[Short exercise] Retype the material word for word.

(Scripts that build scenes)
**********
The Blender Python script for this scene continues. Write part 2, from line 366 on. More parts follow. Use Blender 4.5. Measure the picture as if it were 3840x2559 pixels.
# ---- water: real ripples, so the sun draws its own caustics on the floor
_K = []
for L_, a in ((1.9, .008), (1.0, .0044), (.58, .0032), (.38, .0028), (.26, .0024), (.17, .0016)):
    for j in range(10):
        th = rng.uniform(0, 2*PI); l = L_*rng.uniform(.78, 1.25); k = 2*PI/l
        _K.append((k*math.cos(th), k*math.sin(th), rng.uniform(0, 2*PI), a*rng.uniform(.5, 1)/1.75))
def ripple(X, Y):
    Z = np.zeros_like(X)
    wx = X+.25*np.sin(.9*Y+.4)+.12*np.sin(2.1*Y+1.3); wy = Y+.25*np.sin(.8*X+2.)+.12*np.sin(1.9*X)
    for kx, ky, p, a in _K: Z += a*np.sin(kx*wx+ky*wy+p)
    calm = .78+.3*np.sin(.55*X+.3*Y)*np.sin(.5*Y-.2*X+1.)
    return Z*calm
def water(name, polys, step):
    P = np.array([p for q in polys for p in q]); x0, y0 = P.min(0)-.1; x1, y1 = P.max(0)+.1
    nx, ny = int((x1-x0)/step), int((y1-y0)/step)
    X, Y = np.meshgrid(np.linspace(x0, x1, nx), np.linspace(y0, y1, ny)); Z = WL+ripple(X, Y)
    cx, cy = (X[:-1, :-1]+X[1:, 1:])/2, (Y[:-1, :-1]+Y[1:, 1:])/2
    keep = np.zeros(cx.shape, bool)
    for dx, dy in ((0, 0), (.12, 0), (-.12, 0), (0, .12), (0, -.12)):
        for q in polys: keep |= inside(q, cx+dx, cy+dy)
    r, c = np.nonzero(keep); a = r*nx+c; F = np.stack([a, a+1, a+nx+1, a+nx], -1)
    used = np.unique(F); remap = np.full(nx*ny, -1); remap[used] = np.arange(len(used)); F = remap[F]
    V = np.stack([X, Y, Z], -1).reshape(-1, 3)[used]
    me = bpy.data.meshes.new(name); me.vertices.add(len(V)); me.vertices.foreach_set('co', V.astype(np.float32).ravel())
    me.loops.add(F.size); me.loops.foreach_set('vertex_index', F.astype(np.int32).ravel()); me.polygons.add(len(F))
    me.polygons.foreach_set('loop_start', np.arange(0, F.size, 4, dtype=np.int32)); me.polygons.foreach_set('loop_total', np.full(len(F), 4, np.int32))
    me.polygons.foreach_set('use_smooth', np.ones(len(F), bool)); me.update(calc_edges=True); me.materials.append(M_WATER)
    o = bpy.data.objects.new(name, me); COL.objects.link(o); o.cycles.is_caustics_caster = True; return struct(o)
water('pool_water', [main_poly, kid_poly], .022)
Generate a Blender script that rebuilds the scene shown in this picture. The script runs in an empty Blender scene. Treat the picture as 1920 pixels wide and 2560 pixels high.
**********
[Result for this task]
The Blender Python script for this scene continues. Write part 2, from line 366 on. More parts follow. Use Blender 4.5. Measure the picture as if it were 3840x2559 pixels.
# ---- water: real ripples, so the sun draws its own caustics on the floor
_K = []
for L_, a in ((1.9, .008), (1.0, .0044), (.58, .0032), (.38, .0028), (.26, .0024), (.17, .0016)):
    for j in range(10):
        th = rng.uniform(0, 2*PI); l = L_*rng.uniform(.78, 1.25); k = 2*PI/l
        _K.append((k*math.cos(th), k*math.sin(th), rng.uniform(0, 2*PI), a*rng.uniform(.5, 1)/1.75))
def ripple(X, Y):
    Z = np.zeros_like(X)
    wx = X+.25*np.sin(.9*Y+.4)+.12*np.sin(2.1*Y+1.3); wy = Y+.25*np.sin(.8*X+2.)+.12*np.sin(1.9*X)
    for kx, ky, p, a in _K: Z += a*np.sin(kx*wx+ky*wy+p)
    calm = .78+.3*np.sin(.55*X+.3*Y)*np.sin(.5*Y-.2*X+1.)
    return Z*calm
def water(name, polys, step):
    P = np.array([p for q in polys for p in q]); x0, y0 = P.min(0)-.1; x1, y1 = P.max(0)+.1
    nx, ny = int((x1-x0)/step), int((y1-y0)/step)
    X, Y = np.meshgrid(np.linspace(x0, x1, nx), np.linspace(y0, y1, ny)); Z = WL+ripple(X, Y)
    cx, cy = (X[:-1, :-1]+X[1:, 1:])/2, (Y[:-1, :-1]+Y[1:, 1:])/2
    keep = np.zeros(cx.shape, bool)
    for dx, dy in ((0, 0), (.12, 0), (-.12, 0), (0, .12), (0, -.12)):
        for q in polys: keep |= inside(q, cx+dx, cy+dy)
    r, c = np.nonzero(keep); a = r*nx+c; F = np.stack([a, a+1, a+nx+1, a+nx], -1)
    used = np.unique(F); remap = np.full(nx*ny, -1); remap[used] = np.arange(len(used)); F = remap[F]
    V = np.stack([X, Y, Z], -1).reshape(-1, 3)[used]
    me = bpy.data.meshes.new(name); me.vertices.add(len(V)); me.vertices.foreach_set('co', V.astype(np.float32).ravel())
    me.loops.add(F.size); me.loops.foreach_set('vertex_index', F.astype(np.int32).ravel()); me.polygons.add(len(F))
    me.polygons.foreach_set('loop_start', np.arange(0, F.size, 4, dtype=np.int32)); me.polygons.foreach_set('loop_total', np.full(len(F), 4, np.int32))
    me.polygons.foreach_set('use_smooth', np.ones(len(F), bool)); me.update(calc_edges=True); me.materials.append(M_WATER)
    o = bpy.data.objects.new(name, me); COL.objects.link(o); o.cycles.is_caustics_caster = True; return struct(o)
water('pool_water', [main_poly, kid_poly], .022)
Generate a Blender script that rebuilds the scene shown in this picture. The script runs in an empty Blender scene. Treat the picture as 1920 pixels wide and 2560 pixels high.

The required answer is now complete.